Exercise details: Return the whole listing exactly as it stands.

Data block:

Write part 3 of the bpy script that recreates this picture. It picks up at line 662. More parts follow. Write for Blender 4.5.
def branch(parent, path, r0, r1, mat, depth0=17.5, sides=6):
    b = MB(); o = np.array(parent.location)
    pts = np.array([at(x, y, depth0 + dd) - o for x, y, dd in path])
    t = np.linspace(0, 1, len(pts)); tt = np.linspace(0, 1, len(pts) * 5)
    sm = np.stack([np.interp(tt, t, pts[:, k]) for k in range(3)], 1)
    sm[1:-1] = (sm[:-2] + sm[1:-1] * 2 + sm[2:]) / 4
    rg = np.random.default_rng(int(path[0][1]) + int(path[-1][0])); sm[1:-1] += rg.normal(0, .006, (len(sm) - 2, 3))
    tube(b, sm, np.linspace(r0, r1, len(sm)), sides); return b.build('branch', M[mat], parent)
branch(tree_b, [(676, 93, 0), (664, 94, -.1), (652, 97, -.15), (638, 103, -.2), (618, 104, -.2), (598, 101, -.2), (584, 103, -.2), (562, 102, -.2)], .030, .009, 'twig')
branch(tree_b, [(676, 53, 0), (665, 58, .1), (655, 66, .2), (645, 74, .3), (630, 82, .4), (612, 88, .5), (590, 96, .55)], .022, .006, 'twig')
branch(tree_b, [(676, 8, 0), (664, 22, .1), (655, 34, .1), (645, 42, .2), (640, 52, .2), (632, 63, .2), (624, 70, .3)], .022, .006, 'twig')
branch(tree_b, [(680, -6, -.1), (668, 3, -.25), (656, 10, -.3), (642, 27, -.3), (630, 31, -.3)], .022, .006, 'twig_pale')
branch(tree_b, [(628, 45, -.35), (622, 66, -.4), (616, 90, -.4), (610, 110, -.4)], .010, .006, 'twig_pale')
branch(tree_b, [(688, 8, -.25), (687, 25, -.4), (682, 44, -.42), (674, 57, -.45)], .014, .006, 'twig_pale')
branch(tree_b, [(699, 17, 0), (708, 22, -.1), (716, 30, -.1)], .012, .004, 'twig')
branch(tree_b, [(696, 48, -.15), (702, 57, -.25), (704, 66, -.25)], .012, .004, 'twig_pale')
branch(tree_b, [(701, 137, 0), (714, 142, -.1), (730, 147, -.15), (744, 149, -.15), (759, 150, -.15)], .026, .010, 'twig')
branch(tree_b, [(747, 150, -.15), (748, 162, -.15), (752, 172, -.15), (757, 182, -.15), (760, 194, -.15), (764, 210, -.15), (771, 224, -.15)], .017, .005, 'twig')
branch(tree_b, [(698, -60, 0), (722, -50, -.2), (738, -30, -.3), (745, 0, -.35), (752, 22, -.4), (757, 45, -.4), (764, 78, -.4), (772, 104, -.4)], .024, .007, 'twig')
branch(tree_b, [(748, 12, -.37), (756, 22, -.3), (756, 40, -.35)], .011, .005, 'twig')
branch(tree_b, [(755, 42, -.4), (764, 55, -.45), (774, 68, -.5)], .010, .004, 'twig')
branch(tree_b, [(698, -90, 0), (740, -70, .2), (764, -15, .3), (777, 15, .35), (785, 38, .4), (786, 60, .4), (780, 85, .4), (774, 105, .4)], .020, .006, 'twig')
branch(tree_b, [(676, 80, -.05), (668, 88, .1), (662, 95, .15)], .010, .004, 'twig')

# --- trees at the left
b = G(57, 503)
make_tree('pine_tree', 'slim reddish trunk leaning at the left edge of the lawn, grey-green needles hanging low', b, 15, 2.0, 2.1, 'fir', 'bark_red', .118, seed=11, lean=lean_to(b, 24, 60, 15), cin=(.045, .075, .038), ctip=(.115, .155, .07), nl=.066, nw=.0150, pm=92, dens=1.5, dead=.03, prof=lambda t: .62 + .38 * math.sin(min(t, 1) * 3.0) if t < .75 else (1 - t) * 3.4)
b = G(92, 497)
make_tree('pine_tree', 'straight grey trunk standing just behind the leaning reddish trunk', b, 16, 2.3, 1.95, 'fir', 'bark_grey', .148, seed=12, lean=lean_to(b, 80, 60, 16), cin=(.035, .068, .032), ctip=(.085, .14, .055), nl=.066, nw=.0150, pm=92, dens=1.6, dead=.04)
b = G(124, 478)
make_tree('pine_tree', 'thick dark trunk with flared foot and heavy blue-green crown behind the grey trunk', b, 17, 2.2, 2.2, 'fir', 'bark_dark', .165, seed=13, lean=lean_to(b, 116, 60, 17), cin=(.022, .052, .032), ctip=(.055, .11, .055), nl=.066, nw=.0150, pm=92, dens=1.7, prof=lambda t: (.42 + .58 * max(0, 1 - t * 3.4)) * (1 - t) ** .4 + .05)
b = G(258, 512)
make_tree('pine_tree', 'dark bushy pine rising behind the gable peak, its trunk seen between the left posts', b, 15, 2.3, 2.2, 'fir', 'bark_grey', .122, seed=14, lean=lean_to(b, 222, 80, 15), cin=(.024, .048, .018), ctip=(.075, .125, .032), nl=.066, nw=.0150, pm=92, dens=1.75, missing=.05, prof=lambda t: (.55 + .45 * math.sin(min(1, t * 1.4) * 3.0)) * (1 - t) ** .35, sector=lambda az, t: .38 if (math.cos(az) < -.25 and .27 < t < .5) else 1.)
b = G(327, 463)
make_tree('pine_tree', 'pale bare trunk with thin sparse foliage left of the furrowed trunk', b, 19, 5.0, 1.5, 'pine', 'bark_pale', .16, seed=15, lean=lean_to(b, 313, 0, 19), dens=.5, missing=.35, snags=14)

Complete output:
Write part 3 of the bpy script that recreates this picture. It picks up at line 662. More parts follow. Write for Blender 4.5.
def branch(parent, path, r0, r1, mat, depth0=17.5, sides=6):
    b = MB(); o = np.array(parent.location)
    pts = np.array([at(x, y, depth0 + dd) - o for x, y, dd in path])
    t = np.linspace(0, 1, len(pts)); tt = np.linspace(0, 1, len(pts) * 5)
    sm = np.stack([np.interp(tt, t, pts[:, k]) for k in range(3)], 1)
    sm[1:-1] = (sm[:-2] + sm[1:-1] * 2 + sm[2:]) / 4
    rg = np.random.default_rng(int(path[0][1]) + int(path[-1][0])); sm[1:-1] += rg.normal(0, .006, (len(sm) - 2, 3))
    tube(b, sm, np.linspace(r0, r1, len(sm)), sides); return b.build('branch', M[mat], parent)
branch(tree_b, [(676, 93, 0), (664, 94, -.1), (652, 97, -.15), (638, 103, -.2), (618, 104, -.2), (598, 101, -.2), (584, 103, -.2), (562, 102, -.2)], .030, .009, 'twig')
branch(tree_b, [(676, 53, 0), (665, 58, .1), (655, 66, .2), (645, 74, .3), (630, 82, .4), (612, 88, .5), (590, 96, .55)], .022, .006, 'twig')
branch(tree_b, [(676, 8, 0), (664, 22, .1), (655, 34, .1), (645, 42, .2), (640, 52, .2), (632, 63, .2), (624, 70, .3)], .022, .006, 'twig')
branch(tree_b, [(680, -6, -.1), (668, 3, -.25), (656, 10, -.3), (642, 27, -.3), (630, 31, -.3)], .022, .006, 'twig_pale')
branch(tree_b, [(628, 45, -.35), (622, 66, -.4), (616, 90, -.4), (610, 110, -.4)], .010, .006, 'twig_pale')
branch(tree_b, [(688, 8, -.25), (687, 25, -.4), (682, 44, -.42), (674, 57, -.45)], .014, .006, 'twig_pale')
branch(tree_b, [(699, 17, 0), (708, 22, -.1), (716, 30, -.1)], .012, .004, 'twig')
branch(tree_b, [(696, 48, -.15), (702, 57, -.25), (704, 66, -.25)], .012, .004, 'twig_pale')
branch(tree_b, [(701, 137, 0), (714, 142, -.1), (730, 147, -.15), (744, 149, -.15), (759, 150, -.15)], .026, .010, 'twig')
branch(tree_b, [(747, 150, -.15), (748, 162, -.15), (752, 172, -.15), (757, 182, -.15), (760, 194, -.15), (764, 210, -.15), (771, 224, -.15)], .017, .005, 'twig')
branch(tree_b, [(698, -60, 0), (722, -50, -.2), (738, -30, -.3), (745, 0, -.35), (752, 22, -.4), (757, 45, -.4), (764, 78, -.4), (772, 104, -.4)], .024, .007, 'twig')
branch(tree_b, [(748, 12, -.37), (756, 22, -.3), (756, 40, -.35)], .011, .005, 'twig')
branch(tree_b, [(755, 42, -.4), (764, 55, -.45), (774, 68, -.5)], .010, .004, 'twig')
branch(tree_b, [(698, -90, 0), (740, -70, .2), (764, -15, .3), (777, 15, .35), (785, 38, .4), (786, 60, .4), (780, 85, .4), (774, 105, .4)], .020, .006, 'twig')
branch(tree_b, [(676, 80, -.05), (668, 88, .1), (662, 95, .15)], .010, .004, 'twig')

# --- trees at the left
b = G(57, 503)
make_tree('pine_tree', 'slim reddish trunk leaning at the left edge of the lawn, grey-green needles hanging low', b, 15, 2.0, 2.1, 'fir', 'bark_red', .118, seed=11, lean=lean_to(b, 24, 60, 15), cin=(.045, .075, .038), ctip=(.115, .155, .07), nl=.066, nw=.0150, pm=92, dens=1.5, dead=.03, prof=lambda t: .62 + .38 * math.sin(min(t, 1) * 3.0) if t < .75 else (1 - t) * 3.4)
b = G(92, 497)
make_tree('pine_tree', 'straight grey trunk standing just behind the leaning reddish trunk', b, 16, 2.3, 1.95, 'fir', 'bark_grey', .148, seed=12, lean=lean_to(b, 80, 60, 16), cin=(.035, .068, .032), ctip=(.085, .14, .055), nl=.066, nw=.0150, pm=92, dens=1.6, dead=.04)
b = G(124, 478)
make_tree('pine_tree', 'thick dark trunk with flared foot and heavy blue-green crown behind the grey trunk', b, 17, 2.2, 2.2, 'fir', 'bark_dark', .165, seed=13, lean=lean_to(b, 116, 60, 17), cin=(.022, .052, .032), ctip=(.055, .11, .055), nl=.066, nw=.0150, pm=92, dens=1.7, prof=lambda t: (.42 + .58 * max(0, 1 - t * 3.4)) * (1 - t) ** .4 + .05)
b = G(258, 512)
make_tree('pine_tree', 'dark bushy pine rising behind the gable peak, its trunk seen between the left posts', b, 15, 2.3, 2.2, 'fir', 'bark_grey', .122, seed=14, lean=lean_to(b, 222, 80, 15), cin=(.024, .048, .018), ctip=(.075, .125, .032), nl=.066, nw=.0150, pm=92, dens=1.75, missing=.05, prof=lambda t: (.55 + .45 * math.sin(min(1, t * 1.4) * 3.0)) * (1 - t) ** .35, sector=lambda az, t: .38 if (math.cos(az) < -.25 and .27 < t < .5) else 1.)
b = G(327, 463)
make_tree('pine_tree', 'pale bare trunk with thin sparse foliage left of the furrowed trunk', b, 19, 5.0, 1.5, 'pine', 'bark_pale', .16, seed=15, lean=lean_to(b, 313, 0, 19), dens=.5, missing=.35, snags=14)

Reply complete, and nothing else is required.